Write out each line exactly as given. Leave the pictures out of your copy.

* begin Recorded information *

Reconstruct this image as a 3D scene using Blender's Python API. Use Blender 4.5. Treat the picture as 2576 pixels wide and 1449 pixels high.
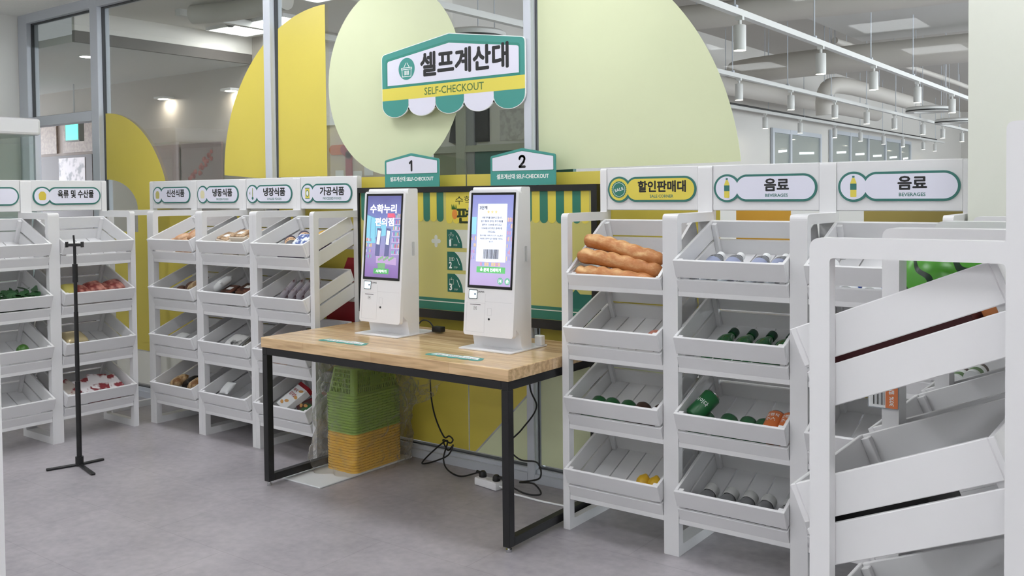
import bpy, bmesh, math, random
from mathutils import Matrix, Vector
from mathutils.geometry import tessellate_polygon
for _o in list(bpy.data.objects): bpy.data.objects.remove(_o)
SC = bpy.context.scene; COL = SC.collection; random.seed(7)
PI = math.pi

# ------------------------------------------------------------------ camera
FPX, PITCH, ROLL, YAW, CY, EYE = 2332.89, .0286, -.0099, .6411, 553.79, 1.457
_fw = Vector((-math.sin(YAW)*math.cos(PITCH), math.cos(YAW)*math.cos(PITCH), -math.sin(PITCH)))
_r0 = Vector((math.cos(YAW), math.sin(YAW), 0)); _u0 = _r0.cross(_fw)
_rt = _r0*math.cos(ROLL)+_u0*math.sin(ROLL); _up = _u0*math.cos(ROLL)-_r0*math.sin(ROLL)
cam = bpy.data.cameras.new('camera'); camo = bpy.data.objects.new('camera', cam); COL.objects.link(camo)
camo.matrix_world = Matrix(((_rt.x,_up.x,-_fw.x,0),(_rt.y,_up.y,-_fw.y,0),(_rt.z,_up.z,-_fw.z,EYE),(0,0,0,1)))
cam.sensor_width = 36; cam.lens = 36*FPX/2576; cam.shift_y = -(724.5-CY)/2576
cam.clip_start = .02; cam.clip_end = 200
SC.camera = camo
EXPO = .64

# ------------------------------------------------------------------ view, world
vs = SC.view_settings
vs.view_transform = 'Standard'; vs.look = 'None'; vs.gamma = 1; vs.use_curve_mapping = False
vs.exposure = EXPO
SC.cycles.max_bounces = 10; SC.cycles.transparent_max_bounces = 16; SC.cycles.diffuse_bounces = 5
W = bpy.data.worlds.new('world'); SC.world = W; W.use_nodes = True
W.node_tree.nodes['Background'].inputs[0].default_value = (.75,.78,.82,1)
W.node_tree.nodes['Background'].inputs[1].default_value = .30
LIGHT_STORE, LIGHT_HALL, LIGHT_SPOT, LIGHT_DAY_ADDED = 9.0, 13.0, 34.0, 6.3

# ------------------------------------------------------------------ materials
def lin(c): return c/12.92 if c <= .04045 else ((c+.055)/1.055)**2.4
def rgb(h):
    if isinstance(h, str): h = [int(h[i:i+2],16) for i in (0,2,4)]
    return tuple(lin(v/255) for v in h)+(1,)
MATS = {}
def mat(name, col, rough=.5, metal=0, emit=0, spec=.5, noise=0, scale=30, bump=0, coat=0, alpha=1):
    if name in MATS: return MATS[name]
    m = bpy.data.materials.new(name); m.use_nodes = True; nt = m.node_tree; b = nt.nodes['Principled BSDF']
    c = rgb(col); b.inputs['Base Color'].default_value = c; b.inputs['Roughness'].default_value = rough
    b.inputs['Metallic'].default_value = metal; b.inputs['Specular IOR Level'].default_value = spec
    b.inputs['Coat Weight'].default_value = coat
    if emit: b.inputs['Emission Color'].default_value = c; b.inputs['Emission Strength'].default_value = emit
    if noise or bump:
        tc = nt.nodes.new('ShaderNodeTexCoord'); n = nt.nodes.new('ShaderNodeTexNoise'); n.inputs['Scale'].default_value = scale
        n.inputs['Detail'].default_value = 5; nt.links.new(tc.outputs['Object'], n.inputs['Vector'])
        if noise:
            r = nt.nodes.new('ShaderNodeMix'); r.data_type = 'RGBA'
            r.inputs[6].default_value = tuple(v*(1-noise) for v in c[:3])+(1,); r.inputs[7].default_value = tuple(min(1,v*(1+noise)) for v in c[:3])+(1,)
            nt.links.new(n.outputs['Fac'], r.inputs[0]); nt.links.new(r.outputs[2], b.inputs['Base Color'])
        if bump:
            bp = nt.nodes.new('ShaderNodeBump'); bp.inputs['Strength'].default_value = bump; bp.inputs['Distance'].default_value = .01
            nt.links.new(n.outputs['Fac'], bp.inputs['Height']); nt.links.new(bp.outputs[0], b.inputs['Normal'])
    MATS[name] = m; return m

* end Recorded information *

Solution for this exercise:
Reconstruct this image as a 3D scene using Blender's Python API. Use Blender 4.5. Treat the picture as 2576 pixels wide and 1449 pixels high.
import bpy, bmesh, math, random
from mathutils import Matrix, Vector
from mathutils.geometry import tessellate_polygon
for _o in list(bpy.data.objects): bpy.data.objects.remove(_o)
SC = bpy.context.scene; COL = SC.collection; random.seed(7)
PI = math.pi

# ------------------------------------------------------------------ camera
FPX, PITCH, ROLL, YAW, CY, EYE = 2332.89, .0286, -.0099, .6411, 553.79, 1.457
_fw = Vector((-math.sin(YAW)*math.cos(PITCH), math.cos(YAW)*math.cos(PITCH), -math.sin(PITCH)))
_r0 = Vector((math.cos(YAW), math.sin(YAW), 0)); _u0 = _r0.cross(_fw)
_rt = _r0*math.cos(ROLL)+_u0*math.sin(ROLL); _up = _u0*math.cos(ROLL)-_r0*math.sin(ROLL)
cam = bpy.data.cameras.new('camera'); camo = bpy.data.objects.new('camera', cam); COL.objects.link(camo)
camo.matrix_world = Matrix(((_rt.x,_up.x,-_fw.x,0),(_rt.y,_up.y,-_fw.y,0),(_rt.z,_up.z,-_fw.z,EYE),(0,0,0,1)))
cam.sensor_width = 36; cam.lens = 36*FPX/2576; cam.shift_y = -(724.5-CY)/2576
cam.clip_start = .02; cam.clip_end = 200
SC.camera = camo
EXPO = .64

# ------------------------------------------------------------------ view, world
vs = SC.view_settings
vs.view_transform = 'Standard'; vs.look = 'None'; vs.gamma = 1; vs.use_curve_mapping = False
vs.exposure = EXPO
SC.cycles.max_bounces = 10; SC.cycles.transparent_max_bounces = 16; SC.cycles.diffuse_bounces = 5
W = bpy.data.worlds.new('world'); SC.world = W; W.use_nodes = True
W.node_tree.nodes['Background'].inputs[0].default_value = (.75,.78,.82,1)
W.node_tree.nodes['Background'].inputs[1].default_value = .30
LIGHT_STORE, LIGHT_HALL, LIGHT_SPOT, LIGHT_DAY_ADDED = 9.0, 13.0, 34.0, 6.3

# ------------------------------------------------------------------ materials
def lin(c): return c/12.92 if c <= .04045 else ((c+.055)/1.055)**2.4
def rgb(h):
    if isinstance(h, str): h = [int(h[i:i+2],16) for i in (0,2,4)]
    return tuple(lin(v/255) for v in h)+(1,)
MATS = {}
def mat(name, col, rough=.5, metal=0, emit=0, spec=.5, noise=0, scale=30, bump=0, coat=0, alpha=1):
    if name in MATS: return MATS[name]
    m = bpy.data.materials.new(name); m.use_nodes = True; nt = m.node_tree; b = nt.nodes['Principled BSDF']
    c = rgb(col); b.inputs['Base Color'].default_value = c; b.inputs['Roughness'].default_value = rough
    b.inputs['Metallic'].default_value = metal; b.inputs['Specular IOR Level'].default_value = spec
    b.inputs['Coat Weight'].default_value = coat
    if emit: b.inputs['Emission Color'].default_value = c; b.inputs['Emission Strength'].default_value = emit
    if noise or bump:
        tc = nt.nodes.new('ShaderNodeTexCoord'); n = nt.nodes.new('ShaderNodeTexNoise'); n.inputs['Scale'].default_value = scale
        n.inputs['Detail'].default_value = 5; nt.links.new(tc.outputs['Object'], n.inputs['Vector'])
        if noise:
            r = nt.nodes.new('ShaderNodeMix'); r.data_type = 'RGBA'
            r.inputs[6].default_value = tuple(v*(1-noise) for v in c[:3])+(1,); r.inputs[7].default_value = tuple(min(1,v*(1+noise)) for v in c[:3])+(1,)
            nt.links.new(n.outputs['Fac'], r.inputs[0]); nt.links.new(r.outputs[2], b.inputs['Base Color'])
        if bump:
            bp = nt.nodes.new('ShaderNodeBump'); bp.inputs['Strength'].default_value = bump; bp.inputs['Distance'].default_value = .01
            nt.links.new(n.outputs['Fac'], bp.inputs['Height']); nt.links.new(bp.outputs[0], b.inputs['Normal'])
    MATS[name] = m; return m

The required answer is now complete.